コンピューターというのは遅れてきた道具である。
だから新顔として既成の社会に参画する際にはメタファーの衣をまとって登場した。ファイルとかフォルダー、ゴミ箱やメールなどと呼ぶのはそのためだ。
 
兌換紙幣の発行機であったはずのコンピューターがどこからか不換紙幣を大量に発行して、情報的なインフレーションを引き起こしている。
インターネットは特にその傾向が強い。
内容より簡単に手に入ることの方を優先してしまう。
検索システムでたどれる答えのようなものが本当の答えかの検証は自分で、コンピューターの外による尺度によって行わなければならない。
 
本というものの価値は買うときにはわからない。だから本を買うという行為は博打めいている。一生に一度という出会いの対価が数百円だったりする。
 
池澤さんの住んでいるフォンテーヌブローのような小さな町にも製本工房(l'atelier de reliure)がある。

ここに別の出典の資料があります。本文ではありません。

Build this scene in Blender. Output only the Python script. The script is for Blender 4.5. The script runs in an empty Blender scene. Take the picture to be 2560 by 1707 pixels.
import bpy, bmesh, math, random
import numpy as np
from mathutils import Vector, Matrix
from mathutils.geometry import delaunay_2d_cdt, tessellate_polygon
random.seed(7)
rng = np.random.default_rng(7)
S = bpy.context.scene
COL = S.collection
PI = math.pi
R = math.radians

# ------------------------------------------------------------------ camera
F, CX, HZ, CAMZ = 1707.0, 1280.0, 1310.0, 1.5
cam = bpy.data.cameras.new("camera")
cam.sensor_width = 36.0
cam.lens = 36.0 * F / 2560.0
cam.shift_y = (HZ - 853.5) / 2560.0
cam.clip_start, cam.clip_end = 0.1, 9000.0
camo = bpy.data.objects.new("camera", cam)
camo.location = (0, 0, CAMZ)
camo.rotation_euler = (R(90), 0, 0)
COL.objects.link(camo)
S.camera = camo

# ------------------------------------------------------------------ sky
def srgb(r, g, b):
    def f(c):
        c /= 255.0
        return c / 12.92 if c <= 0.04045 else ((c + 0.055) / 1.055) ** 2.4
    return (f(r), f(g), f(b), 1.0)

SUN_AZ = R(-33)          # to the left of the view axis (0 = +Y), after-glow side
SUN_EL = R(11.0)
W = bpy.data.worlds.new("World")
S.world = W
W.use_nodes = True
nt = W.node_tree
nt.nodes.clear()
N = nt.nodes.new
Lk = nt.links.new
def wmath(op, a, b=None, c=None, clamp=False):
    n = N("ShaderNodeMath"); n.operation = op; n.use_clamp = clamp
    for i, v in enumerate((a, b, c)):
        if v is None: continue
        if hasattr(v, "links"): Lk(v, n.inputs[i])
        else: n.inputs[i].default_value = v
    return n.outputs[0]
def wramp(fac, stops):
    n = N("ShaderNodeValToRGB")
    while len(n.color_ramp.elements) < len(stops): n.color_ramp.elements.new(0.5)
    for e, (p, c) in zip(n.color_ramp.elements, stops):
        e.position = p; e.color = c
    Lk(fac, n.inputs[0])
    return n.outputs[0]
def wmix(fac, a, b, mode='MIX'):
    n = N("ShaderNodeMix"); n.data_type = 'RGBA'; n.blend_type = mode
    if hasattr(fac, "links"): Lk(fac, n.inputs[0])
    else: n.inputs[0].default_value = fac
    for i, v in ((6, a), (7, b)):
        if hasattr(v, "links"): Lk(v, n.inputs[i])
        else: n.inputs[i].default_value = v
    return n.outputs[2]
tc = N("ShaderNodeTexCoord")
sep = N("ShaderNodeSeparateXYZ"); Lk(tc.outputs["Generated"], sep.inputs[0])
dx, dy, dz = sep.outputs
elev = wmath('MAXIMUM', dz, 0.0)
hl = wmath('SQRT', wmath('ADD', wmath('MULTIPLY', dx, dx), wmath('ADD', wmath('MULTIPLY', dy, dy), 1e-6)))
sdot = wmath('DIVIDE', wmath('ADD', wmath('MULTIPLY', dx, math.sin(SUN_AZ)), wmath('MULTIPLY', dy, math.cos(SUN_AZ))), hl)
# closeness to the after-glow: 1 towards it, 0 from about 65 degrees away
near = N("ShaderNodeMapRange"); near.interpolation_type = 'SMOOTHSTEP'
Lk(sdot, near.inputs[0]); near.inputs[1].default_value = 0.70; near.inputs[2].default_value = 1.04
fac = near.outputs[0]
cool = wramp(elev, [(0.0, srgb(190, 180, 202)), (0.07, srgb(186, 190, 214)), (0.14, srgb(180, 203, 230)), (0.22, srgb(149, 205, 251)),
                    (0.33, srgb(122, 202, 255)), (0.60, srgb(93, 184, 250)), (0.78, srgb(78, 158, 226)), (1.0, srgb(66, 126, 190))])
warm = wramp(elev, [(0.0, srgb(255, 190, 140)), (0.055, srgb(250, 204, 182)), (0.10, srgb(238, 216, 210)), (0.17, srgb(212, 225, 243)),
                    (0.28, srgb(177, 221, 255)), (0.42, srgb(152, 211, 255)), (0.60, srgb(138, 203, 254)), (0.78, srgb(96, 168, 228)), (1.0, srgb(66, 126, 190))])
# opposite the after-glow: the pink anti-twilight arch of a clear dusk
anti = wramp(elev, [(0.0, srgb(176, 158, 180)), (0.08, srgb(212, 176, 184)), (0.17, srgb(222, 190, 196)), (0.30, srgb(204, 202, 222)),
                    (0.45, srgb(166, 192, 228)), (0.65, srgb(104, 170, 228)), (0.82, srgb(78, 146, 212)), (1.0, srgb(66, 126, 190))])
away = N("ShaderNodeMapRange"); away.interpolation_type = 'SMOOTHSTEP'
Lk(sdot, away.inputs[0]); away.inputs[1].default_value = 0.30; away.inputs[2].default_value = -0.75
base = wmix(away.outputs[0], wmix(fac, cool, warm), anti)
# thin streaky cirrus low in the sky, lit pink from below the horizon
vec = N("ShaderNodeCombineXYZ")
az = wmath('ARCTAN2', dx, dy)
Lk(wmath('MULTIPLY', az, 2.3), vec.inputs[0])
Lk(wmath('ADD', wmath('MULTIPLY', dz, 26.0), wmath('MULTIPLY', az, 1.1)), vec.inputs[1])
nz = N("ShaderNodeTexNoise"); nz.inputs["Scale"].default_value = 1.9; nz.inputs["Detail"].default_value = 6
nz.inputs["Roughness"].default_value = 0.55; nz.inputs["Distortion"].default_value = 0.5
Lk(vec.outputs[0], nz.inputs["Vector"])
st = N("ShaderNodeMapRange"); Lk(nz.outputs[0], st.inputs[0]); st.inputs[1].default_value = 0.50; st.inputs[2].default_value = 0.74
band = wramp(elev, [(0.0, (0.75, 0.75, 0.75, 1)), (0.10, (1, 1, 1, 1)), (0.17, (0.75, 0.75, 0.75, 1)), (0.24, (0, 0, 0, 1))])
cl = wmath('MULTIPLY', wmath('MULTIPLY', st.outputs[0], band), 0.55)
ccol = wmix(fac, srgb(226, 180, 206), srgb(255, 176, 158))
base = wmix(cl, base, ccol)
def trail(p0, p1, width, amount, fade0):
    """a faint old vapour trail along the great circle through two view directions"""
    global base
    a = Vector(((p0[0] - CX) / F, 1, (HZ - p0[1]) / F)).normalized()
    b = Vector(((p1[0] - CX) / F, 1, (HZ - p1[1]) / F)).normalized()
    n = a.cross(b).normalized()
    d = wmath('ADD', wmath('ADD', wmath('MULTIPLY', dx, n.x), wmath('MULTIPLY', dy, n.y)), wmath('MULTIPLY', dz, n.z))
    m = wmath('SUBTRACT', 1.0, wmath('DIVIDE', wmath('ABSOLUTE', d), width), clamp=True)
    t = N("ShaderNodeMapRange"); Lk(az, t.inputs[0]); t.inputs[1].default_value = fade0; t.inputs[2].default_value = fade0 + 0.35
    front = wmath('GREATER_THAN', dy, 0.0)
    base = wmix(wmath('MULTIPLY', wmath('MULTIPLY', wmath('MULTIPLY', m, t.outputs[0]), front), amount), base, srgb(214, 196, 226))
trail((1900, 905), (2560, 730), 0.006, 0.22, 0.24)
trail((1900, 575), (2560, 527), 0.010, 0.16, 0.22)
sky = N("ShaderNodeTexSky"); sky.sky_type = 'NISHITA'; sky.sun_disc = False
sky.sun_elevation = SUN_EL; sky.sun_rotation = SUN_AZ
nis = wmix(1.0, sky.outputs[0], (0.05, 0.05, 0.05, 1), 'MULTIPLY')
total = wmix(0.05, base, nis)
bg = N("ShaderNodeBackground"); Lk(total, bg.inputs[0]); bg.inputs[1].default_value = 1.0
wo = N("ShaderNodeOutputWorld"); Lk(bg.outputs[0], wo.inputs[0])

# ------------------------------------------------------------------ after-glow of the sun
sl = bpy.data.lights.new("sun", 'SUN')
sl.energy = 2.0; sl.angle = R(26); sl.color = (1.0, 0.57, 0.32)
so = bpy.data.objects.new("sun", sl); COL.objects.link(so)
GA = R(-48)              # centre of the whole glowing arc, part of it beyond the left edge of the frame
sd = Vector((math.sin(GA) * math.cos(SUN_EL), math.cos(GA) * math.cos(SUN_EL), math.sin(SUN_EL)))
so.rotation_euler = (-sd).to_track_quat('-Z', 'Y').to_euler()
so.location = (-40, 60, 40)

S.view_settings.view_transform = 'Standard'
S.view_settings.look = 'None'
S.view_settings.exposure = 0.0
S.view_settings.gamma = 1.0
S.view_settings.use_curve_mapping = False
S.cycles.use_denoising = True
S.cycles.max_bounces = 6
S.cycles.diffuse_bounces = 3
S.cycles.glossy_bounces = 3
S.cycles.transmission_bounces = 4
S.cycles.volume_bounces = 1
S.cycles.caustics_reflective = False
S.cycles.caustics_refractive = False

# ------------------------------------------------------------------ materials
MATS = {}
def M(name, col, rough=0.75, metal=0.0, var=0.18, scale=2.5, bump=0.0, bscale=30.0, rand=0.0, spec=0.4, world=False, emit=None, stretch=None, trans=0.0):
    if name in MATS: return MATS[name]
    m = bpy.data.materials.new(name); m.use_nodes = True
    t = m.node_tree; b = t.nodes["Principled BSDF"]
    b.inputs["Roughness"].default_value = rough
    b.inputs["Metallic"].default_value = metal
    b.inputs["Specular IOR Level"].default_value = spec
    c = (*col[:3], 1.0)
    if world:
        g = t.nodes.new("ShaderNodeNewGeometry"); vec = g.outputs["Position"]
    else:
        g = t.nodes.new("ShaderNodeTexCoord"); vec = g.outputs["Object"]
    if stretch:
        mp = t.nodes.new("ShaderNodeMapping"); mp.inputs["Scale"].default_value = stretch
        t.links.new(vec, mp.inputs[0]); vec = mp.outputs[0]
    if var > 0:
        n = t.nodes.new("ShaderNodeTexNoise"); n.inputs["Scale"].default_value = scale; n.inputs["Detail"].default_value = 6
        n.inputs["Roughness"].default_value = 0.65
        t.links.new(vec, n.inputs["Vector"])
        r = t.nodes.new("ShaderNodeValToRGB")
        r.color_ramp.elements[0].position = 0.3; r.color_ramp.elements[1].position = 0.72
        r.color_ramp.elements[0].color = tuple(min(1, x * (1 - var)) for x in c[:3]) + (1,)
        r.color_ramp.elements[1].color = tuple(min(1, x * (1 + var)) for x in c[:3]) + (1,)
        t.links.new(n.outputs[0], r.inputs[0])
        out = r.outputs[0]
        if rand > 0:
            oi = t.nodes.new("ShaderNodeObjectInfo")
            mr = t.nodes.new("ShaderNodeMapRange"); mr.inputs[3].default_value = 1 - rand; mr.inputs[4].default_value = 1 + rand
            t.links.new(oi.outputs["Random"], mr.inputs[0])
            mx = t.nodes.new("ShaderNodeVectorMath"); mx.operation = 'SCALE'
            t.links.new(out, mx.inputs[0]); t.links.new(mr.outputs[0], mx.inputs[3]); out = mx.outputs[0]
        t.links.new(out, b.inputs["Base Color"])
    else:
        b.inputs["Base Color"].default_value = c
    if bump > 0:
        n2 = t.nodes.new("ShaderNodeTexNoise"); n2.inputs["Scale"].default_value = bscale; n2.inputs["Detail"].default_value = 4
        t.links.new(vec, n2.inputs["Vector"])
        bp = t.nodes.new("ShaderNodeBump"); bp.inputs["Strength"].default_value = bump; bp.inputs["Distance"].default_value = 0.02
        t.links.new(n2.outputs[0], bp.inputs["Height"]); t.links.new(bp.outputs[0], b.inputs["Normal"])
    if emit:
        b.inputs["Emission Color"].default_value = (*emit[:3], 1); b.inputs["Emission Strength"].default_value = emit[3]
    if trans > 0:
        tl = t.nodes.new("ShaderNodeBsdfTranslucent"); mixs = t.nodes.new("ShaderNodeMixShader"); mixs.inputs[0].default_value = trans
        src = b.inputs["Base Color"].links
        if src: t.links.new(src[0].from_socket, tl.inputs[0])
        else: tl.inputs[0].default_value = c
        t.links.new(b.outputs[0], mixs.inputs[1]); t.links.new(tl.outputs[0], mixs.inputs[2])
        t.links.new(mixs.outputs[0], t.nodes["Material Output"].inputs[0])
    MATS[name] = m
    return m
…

しかし自分の本を綺麗に製本してもらうのに迷う池澤さん。
若い頃、同じ作家の父・福永武彦の作品が何点も限定版にされた時、若きプロレタリアートとして、そのようなブルジョワ的で趣味的な本に反発を感じた経験がある。
しかし結局誘惑に負けて製本してもらいにいく。
一夏を経て、受け取りに行く。細部まで行き届いた、いかにも腕のいい職人の仕事を実感する。
 
エドマンド・ウィルソンという作家による社会主義思想史「フィンランド駅へ」
このフィンランド駅というのは、パリの北駅と同じように、フィンランドにある駅ではなく、ペトログラードにある西行き国際列車が出る駅のこと。
レーニンが有名な封印列車に乗ってスイスから戻り、フィンランド駅に降り立つまで、つまり社会主義思想がロシアという国で政権を握って具体化するまでの歴史を書いた本である。
レーニンフィンランド駅頭に降り立つまで、それはスリリングな知的冒険であった。しかし国家的な社会主義は結局失敗し、人間が知的営為によって自分たちの運命をよい方に向けられるか、人にその能力があるかという大きな問いは否定された。